OPINION

United effort needed to house Austin's homeless

American-Statesman Editorial Board
Jeana Tibbs rests in her claimed space in March underneath the Eighth Street East bridge over Waller Creek. [NICK WAGNER/AMERICAN-STATESMAN]

Austin will no longer use nuisance laws as a hammer against people who have no safe place to sleep at night. The changes to three ordinances, which the City Council approved around 2 a.m. Friday after hours of impassioned testimony, mean people won’t be cited for camping outside, sitting on the sidewalk or asking for money, as long as their activities don’t endanger anyone.

Being homeless won’t be a crime.

We welcome this more sensible, humane approach to homelessness, the most pressing problem Austin faces, officials and residents at Thursday's council meeting agreed.

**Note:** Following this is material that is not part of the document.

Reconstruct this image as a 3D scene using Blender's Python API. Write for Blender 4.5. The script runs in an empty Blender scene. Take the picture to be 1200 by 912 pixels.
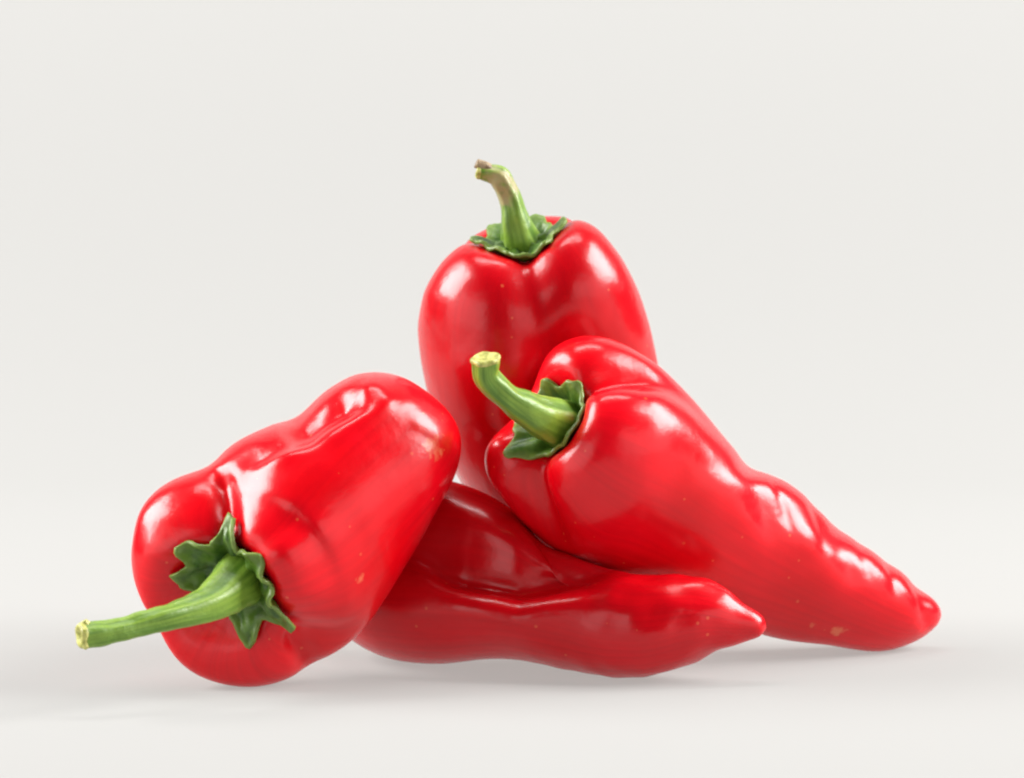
import bpy, bmesh, math
import numpy as np
from mathutils import Vector
from mathutils.bvhtree import BVHTree

scene = bpy.context.scene
COL = scene.collection

# ------------------------------------------------------------------ camera
PW, PH = 1200.0, 912.0            # proportions of the frame
S = 0.00028                       # metres per frame unit at the y = 0 plane
DIST = 1.30
ELEV = math.radians(5.0)
cam_d = bpy.data.cameras.new('camera')
cam = bpy.data.objects.new('camera', cam_d)
COL.objects.link(cam)
scene.camera = cam
cam_d.sensor_width = 36.0
cam_d.lens = 36.0 * DIST / (PW * S)
cam_d.clip_start = 0.05
cam_d.clip_end = 60
FWD = np.array([0, math.cos(ELEV), -math.sin(ELEV)])
UPV = np.array([0, math.sin(ELEV), math.cos(ELEV)])
RGT = np.array([1.0, 0, 0])


def ray(px, py):
    return FWD * DIST + RGT * (px - PW / 2) * S - UPV * (py - PH / 2) * S


_r = ray(290, 806)
_o = -FWD * DIST
_k = (0 - _o[1]) / _r[1]
CAM = _o.copy()
CAM[2] -= (_o + _r * _k)[2]       # the floor (z = 0) passes under the front pepper
cam.location = CAM
cam.rotation_euler = (math.pi / 2 - ELEV, 0, 0)
cam_d.dof.use_dof = True
cam_d.dof.focus_distance = DIST + 0.01
cam_d.dof.aperture_fstop = 16


def at(px, py, Y):
    """point of the place seen at (px, py), Y metres behind the front plane"""
    r = ray(px, py)
    return CAM + r * ((Y - CAM[1]) / r[1])


def project(P):
    q = P - CAM
    d = q @ FWD
    return np.stack([PW / 2 + (q @ RGT) / d * DIST / S, PH / 2 - (q @ UPV) / d * DIST / S], -1), d


# ------------------------------------------------------------------ light
world = bpy.data.worlds.new('World')
scene.world = world
world.use_nodes = True
bg = world.node_tree.nodes['Background']
bg.inputs['Color'].default_value = (1.0, 0.995, 0.985, 1)
bg.inputs['Strength'].default_value = 0.04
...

But more difficult efforts lie ahead. At this critical moment, Austin has the political will and public support to tackle homelessness in a bold way. The council must show it's ready to make the tough decisions to move the city forward.

We’ve agreed people experiencing homelessness should not be penalized for being where they are. We still need to figure out a better place for them to be: A safer place than a busy underpass or a drainage structure that could suddenly fill with water. A sanitary place where restrooms and bathing facilities are available. A hopeful place where people can get on the pathway to the housing, health care and other services they need.

In August, city staffers are expected to bring options to the council for approved camping sites and parking lots where people may sleep in their cars. One of those sites may be near your neighborhood.

Council members also expressed support for establishing a homeless shelter in each council district. One of those may be in your neck of the woods, too.

Soon it will be time for Austinites to walk the walk. If addressing homelessness is indeed our city’s top priority, then we must commit the resources needed to help those who don’t have a home. We must ensure the safety of people in camps, waiting for help, and the safety of everyone else nearby. We must treat people experiencing homelessness as neighbors — not as a nuisance.

Council members emphasized any approved camping sites would be temporary, lasting no longer than a year. That ambitious goal can be reached only if the city works aggressively with nonprofits and private developers to make more low-income housing available across the city.

As we’ve noted before, Austin’s homeless situation is ultimately a math problem: About 3,500 homeless applicants, some individuals and some families, are waiting for housing, and affordable units aren’t opening up quickly enough to meet that demand. So even as the Salvation Army works to open its new 212-bed shelter in East Austin, and the city moves forward with a new 100-bed shelter approved Thursday along Ben White Boulevard, those facilities will become bottlenecks if the city doesn’t have enough affordable housing for people to move into next.

“I just wish people would commit to expanding these programs that are working,” Ann Howard, executive director of the Ending Community Homelessness Coalition (ECHO), told us this month. “When a person gets into permanent supportive housing, there’s a 93 percent success rate that they stay housed. It’s pretty powerful.”

Such programs combine housing, often in commercially available apartments, with access to health care and social services. They work. But they cost money. These programs must be a funding priority as staffers and council members hammer out next year’s budget in the coming months.

Government dollars won’t be enough, especially as Austin tries to fund other city needs under tighter spending caps approved this year by the Legislature. Organizations, philanthropists and everyday people need to chip in, too.

“If you have money, contribute to the nonprofits that are housing people,” Howard said, pointing to the Salvation Army, Caritas of Austin, The SAFE Alliance, LifeWorks and Mobile Loaves & Fishes. And if you don’t have money, she said, encourage your landlord or property management company to call ECHO and help place people who need homes in your complex.

With homeless counts and underpass campsites reminding us of Austin’s growing number of people without a home, it’s easy to forget areas where the city is making gains. Targeted efforts have significantly reduced homelessness among veterans and youths. The Sobering Center, which opened last year, provides access to services instead of a trip to jail for people who are publicly intoxicated, many of them homeless. Police, paramedics and social workers on the Homeless Outreach Street Team connect people living on the streets to services.

With council members pledging to support shelters and safe campsites in each of their districts, the 10-1 council brings fresh resolve and credibility to the cause of ending homelessness. It’s a heavy lift that must be shouldered not only by a united council, but a united city.

Seeing people camped in a greenbelt or begging for money at an intersection should trouble us all. It’s time to stop looking away. It’s time to help.